A lot of people move from various points A to points B, several dying gruesomely in the process, in the action-packed middle volume of the Crimson Empire trilogy.
It is only because the Crimson Empire's army was betrayed from within that Gen. (formerly Princess) Ji-hyeon's considerably smaller Cobalt Company still survives. But now, fresh Crimson forces approach, and Ji-hyeon’s only hope is to negotiate an alliance to fight their true mutual enemy, the Burnished Chain. Former rebel and Crimson Queen Zosia is challenging Ji-hyeon’s leadership. The mercenary Maroto has been kidnapped to the newly raised island of Jex Toth, where he confronts hideous monsters and the crew of a wrecked pirate ship.

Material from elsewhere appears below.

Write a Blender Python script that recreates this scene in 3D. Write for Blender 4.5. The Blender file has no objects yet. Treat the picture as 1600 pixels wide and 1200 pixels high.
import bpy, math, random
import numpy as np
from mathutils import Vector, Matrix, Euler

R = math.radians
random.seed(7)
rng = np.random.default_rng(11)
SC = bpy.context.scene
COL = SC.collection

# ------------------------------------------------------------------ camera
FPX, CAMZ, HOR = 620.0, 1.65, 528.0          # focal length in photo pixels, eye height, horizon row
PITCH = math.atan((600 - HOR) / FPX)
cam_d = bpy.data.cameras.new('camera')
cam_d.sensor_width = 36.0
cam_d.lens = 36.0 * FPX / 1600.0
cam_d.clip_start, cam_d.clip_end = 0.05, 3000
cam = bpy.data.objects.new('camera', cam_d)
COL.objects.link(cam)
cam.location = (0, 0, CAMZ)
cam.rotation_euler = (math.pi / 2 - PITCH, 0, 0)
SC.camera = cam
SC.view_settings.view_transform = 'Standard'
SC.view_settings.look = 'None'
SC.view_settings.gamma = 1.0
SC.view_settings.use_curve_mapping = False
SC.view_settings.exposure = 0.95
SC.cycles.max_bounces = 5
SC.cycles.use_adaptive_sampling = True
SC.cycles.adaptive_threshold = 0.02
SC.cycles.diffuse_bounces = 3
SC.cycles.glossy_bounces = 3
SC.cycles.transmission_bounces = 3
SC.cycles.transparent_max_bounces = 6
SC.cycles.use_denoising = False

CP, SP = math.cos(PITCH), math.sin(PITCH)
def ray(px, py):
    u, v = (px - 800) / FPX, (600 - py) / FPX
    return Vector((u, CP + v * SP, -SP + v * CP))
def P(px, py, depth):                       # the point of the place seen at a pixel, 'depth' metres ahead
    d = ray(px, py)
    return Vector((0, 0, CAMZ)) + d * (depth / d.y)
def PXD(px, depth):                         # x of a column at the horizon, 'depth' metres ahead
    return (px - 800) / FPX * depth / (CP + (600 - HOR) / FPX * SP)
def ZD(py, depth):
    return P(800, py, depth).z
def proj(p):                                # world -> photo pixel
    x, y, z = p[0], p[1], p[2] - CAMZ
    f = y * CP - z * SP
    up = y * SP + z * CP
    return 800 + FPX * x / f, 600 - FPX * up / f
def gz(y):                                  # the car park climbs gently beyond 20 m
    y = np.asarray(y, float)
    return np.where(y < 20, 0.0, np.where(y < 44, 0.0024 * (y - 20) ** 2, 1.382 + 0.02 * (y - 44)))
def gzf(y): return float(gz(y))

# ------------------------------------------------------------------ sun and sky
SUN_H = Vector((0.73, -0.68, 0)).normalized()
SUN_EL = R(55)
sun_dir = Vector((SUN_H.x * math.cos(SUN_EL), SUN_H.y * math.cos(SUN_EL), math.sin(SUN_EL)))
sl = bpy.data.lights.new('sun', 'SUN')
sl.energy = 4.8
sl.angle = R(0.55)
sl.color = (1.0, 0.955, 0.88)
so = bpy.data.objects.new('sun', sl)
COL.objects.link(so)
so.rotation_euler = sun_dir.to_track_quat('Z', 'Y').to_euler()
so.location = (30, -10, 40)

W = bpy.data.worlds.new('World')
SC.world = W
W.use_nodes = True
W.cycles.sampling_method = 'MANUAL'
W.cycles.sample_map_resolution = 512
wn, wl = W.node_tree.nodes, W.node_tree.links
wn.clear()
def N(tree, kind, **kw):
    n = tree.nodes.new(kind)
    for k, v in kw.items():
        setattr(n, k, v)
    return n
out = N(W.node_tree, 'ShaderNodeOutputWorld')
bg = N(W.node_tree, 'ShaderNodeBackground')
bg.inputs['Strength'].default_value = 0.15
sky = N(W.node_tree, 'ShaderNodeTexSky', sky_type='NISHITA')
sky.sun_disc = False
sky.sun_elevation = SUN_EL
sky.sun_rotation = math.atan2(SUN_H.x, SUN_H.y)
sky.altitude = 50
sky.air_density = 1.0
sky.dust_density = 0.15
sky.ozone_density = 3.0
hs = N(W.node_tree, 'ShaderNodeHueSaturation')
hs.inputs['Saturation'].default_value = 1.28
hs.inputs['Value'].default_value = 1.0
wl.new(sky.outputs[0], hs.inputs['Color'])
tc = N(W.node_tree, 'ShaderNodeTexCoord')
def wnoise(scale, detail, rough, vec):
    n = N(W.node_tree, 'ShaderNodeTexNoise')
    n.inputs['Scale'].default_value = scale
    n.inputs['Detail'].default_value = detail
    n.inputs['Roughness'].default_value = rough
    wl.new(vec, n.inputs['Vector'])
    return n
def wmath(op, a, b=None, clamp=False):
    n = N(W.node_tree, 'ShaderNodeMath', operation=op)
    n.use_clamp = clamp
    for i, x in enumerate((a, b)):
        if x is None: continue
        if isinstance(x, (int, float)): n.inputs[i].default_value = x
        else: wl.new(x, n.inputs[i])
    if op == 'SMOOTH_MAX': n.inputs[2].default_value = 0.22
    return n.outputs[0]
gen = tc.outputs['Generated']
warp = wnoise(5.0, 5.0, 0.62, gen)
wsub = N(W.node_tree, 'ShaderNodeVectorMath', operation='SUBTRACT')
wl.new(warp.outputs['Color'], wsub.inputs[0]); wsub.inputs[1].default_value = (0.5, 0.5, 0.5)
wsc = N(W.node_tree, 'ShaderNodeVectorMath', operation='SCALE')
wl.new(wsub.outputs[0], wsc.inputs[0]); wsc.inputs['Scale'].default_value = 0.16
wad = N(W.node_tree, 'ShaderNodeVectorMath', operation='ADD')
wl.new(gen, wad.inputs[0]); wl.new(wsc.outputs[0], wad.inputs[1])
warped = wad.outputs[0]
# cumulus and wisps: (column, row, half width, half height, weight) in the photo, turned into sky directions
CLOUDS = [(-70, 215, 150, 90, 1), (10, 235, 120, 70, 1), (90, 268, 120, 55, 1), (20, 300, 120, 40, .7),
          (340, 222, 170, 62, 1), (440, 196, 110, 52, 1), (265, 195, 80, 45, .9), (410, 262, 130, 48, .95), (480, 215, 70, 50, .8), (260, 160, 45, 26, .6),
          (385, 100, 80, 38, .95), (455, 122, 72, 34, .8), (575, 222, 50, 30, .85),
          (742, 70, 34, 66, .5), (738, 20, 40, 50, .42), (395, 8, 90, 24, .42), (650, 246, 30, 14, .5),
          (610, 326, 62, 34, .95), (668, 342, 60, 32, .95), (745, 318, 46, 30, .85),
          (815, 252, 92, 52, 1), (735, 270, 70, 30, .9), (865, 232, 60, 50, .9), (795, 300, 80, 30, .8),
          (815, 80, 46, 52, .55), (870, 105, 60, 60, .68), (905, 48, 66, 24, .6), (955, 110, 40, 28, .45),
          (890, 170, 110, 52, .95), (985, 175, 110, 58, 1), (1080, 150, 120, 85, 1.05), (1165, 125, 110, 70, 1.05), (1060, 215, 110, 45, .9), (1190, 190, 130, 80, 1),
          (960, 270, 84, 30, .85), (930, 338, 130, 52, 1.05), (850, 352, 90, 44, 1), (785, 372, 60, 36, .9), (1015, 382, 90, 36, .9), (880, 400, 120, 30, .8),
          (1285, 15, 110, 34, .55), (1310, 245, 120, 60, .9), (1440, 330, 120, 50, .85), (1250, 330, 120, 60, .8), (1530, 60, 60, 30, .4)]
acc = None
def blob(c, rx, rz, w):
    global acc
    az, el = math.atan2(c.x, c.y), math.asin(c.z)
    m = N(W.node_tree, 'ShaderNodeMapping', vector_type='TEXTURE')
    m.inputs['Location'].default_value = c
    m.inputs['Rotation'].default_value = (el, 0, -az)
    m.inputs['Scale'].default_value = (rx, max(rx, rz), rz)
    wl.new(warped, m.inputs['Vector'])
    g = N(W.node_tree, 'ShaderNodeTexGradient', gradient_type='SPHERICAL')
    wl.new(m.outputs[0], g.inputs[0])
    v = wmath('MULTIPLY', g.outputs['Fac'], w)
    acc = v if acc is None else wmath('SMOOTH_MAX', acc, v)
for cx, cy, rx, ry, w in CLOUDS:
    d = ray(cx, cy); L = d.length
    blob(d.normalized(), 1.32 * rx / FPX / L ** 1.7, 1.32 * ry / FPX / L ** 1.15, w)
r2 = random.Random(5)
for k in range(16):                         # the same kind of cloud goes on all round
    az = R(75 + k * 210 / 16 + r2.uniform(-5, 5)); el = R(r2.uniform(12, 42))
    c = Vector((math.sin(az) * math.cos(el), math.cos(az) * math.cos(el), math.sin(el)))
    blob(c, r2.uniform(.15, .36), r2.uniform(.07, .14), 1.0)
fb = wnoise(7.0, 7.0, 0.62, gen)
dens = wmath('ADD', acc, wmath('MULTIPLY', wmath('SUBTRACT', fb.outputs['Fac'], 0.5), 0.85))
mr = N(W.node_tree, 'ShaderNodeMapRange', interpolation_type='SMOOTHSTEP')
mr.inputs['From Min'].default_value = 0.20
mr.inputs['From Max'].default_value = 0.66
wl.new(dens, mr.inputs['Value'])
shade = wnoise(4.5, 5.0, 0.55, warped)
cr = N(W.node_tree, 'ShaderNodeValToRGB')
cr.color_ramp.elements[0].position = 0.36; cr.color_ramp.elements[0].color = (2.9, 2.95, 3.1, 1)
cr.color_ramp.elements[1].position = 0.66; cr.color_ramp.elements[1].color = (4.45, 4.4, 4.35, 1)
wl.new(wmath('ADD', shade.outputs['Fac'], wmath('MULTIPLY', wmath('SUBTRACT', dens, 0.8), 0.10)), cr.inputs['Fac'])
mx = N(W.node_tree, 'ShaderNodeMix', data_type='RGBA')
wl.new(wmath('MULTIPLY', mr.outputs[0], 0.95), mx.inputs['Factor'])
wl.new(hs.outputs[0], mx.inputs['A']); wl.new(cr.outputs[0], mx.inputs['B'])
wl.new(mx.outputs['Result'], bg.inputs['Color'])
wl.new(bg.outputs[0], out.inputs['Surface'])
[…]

Meanwhile, Maroto’s friends and his angry nephew, Sullen, go in search of him, pursued by Sullen’s mother, Best, who’s convinced that she must kill Sullen and Maroto to restore her homeland’s disturbed weather. In the city of Diadem, the Black Pope of the Burnished Chain has usurped the Crimson Empire’s Queen Indsorith’s throne, condemned the ex-ruler to imprisonment and torture, and rallied a fleet to establish a new divine rule upon the continent of the Star. And among them all darts the treacherous sorcerer Hoartrap the Touch, lying and stirring up trouble and catastrophic magic, pursuing his own mysterious, but obviously deadly, agenda. Clearly, many storylines are launched here, but they don’t seem to be doing much to propel the larger story forward, and the splintered plots make it somewhat difficult to keep track of everyone and everything that’s happened. Every small part is exciting and involving in the moment, but the end of the first book (A Crown for Cold Silver, 2015) suggested we might be experiencing more apocalypse at this point.
Decidedly a middle volume, serving mainly to put the characters in place to enact the finale, whatever it might be.